Juscelino Kubitschek de Oliveira (1902-1976) passou para a crônica republicana como um presidente afável, não rancoroso, predisposto à conciliação que evitasse a radicalização dos conflitos.
"Há em torno disso uma forte mitologia, não só entre os que se solidarizaram com ele, por terem sido também vítimas do regime militar", diz a socióloga e historiadora Maria Victória Benevides, autora de "O Governo Kubitschek - Desenvolvimento Econômico e Estabilidade Política" (1976).
Ela nota que JK preservou simpatias dentro do próprio establishment parlamentar pós-1964, já que boa parte de seus amigos do PSD entrou para a Arena, o partido de sustentação do novo regime.
Mas a habilidade na conciliação não foi um atributo que se esgotava em si mesmo, diz outro historiador, Marco Aurélio Garcia, professor da Unicamp.
"Sarney também foi um conciliador, mas não tinha um projeto político, a não ser a obtenção de um mandato de cinco anos", afirma o historiador.
No caso de JK, "seu projeto foi bem mais visível do que ele efetivamente conseguiu fazer.
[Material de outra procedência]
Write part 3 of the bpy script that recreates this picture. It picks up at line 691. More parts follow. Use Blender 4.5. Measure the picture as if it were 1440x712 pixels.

Foi um presidente que fez uma enorme limonada com um só limão", diz.
FMI
Os dois historiadores apontam o mesmo episódio como exemplo de derrota que o então presidente conseguiu reverter e sair com a imagem fortalecida. Trata-se da ruptura com o FMI, em 1959.
O FMI pôs o dedo na ferida fiscal brasileira. Recusou novos empréstimos, caso o governo não equilibrasse suas contas.
Ao romper com a instituição, JK foi aplaudido pelos nacionalistas e pela esquerda, que antes criticavam sua benevolência excessiva com os investidores estrangeiros.
"A esquerda cercou o Catete (palácio presidencial, no Rio) para ovacionar o presidente. Carlos Marighella estava na manifestação", diz Garcia.
Em outros episódios, diz Benevides, JK "jogava para a platéia com seu estilo conciliador". Foi o que ocorreu com a revolta de um grupo de oficiais da Aeronáutica (Jacareacanga), em 1956.
Tão logo sufocado o levante, o próprio presidente tomou a iniciativa de encaminhar ao Congresso um projeto de anistia.
Na mesma linha, comprou na Inglaterra o porta-aviões "Minas Gerais", para neutralizar a forte oposição que encontrava entre os oficiais da Marinha.
Outro exemplo: a revista "Maquis" publica, em setembro daquele ano, fotomontagem em que o ministro da Guerra (do Exército), Henrique Lott, aparecia com o uniforme de presidiário, por suposta compra superfaturada.
O chefe da polícia no Distrito Federal, responsável pela censura, apreende a edição da revista e prende os jornalistas. JK determina em poucas horas que todos sejam soltos, em nome da liberdade de expressão.
Golpe
Mas não foi um personagem infalível. Em 1964, após a queda de João Goulart, acreditou que os militares haviam tomado o poder para uma curta transição, e que o calendário eleitoral seria mantido.
As eleições presidenciais estavam marcadas para 1965, e JK era o grande favorito.
O general Castello Branco assumiu com ele o compromisso de colocar imediatamente o país nos trilhos da democracia.
Pediu e obteve os votos do PSD para se eleger presidente pelo Congresso. Mas o movimento militar se radicalizou, e JK teve seu mandato de senador cassado e seus direitos políticos suspensos.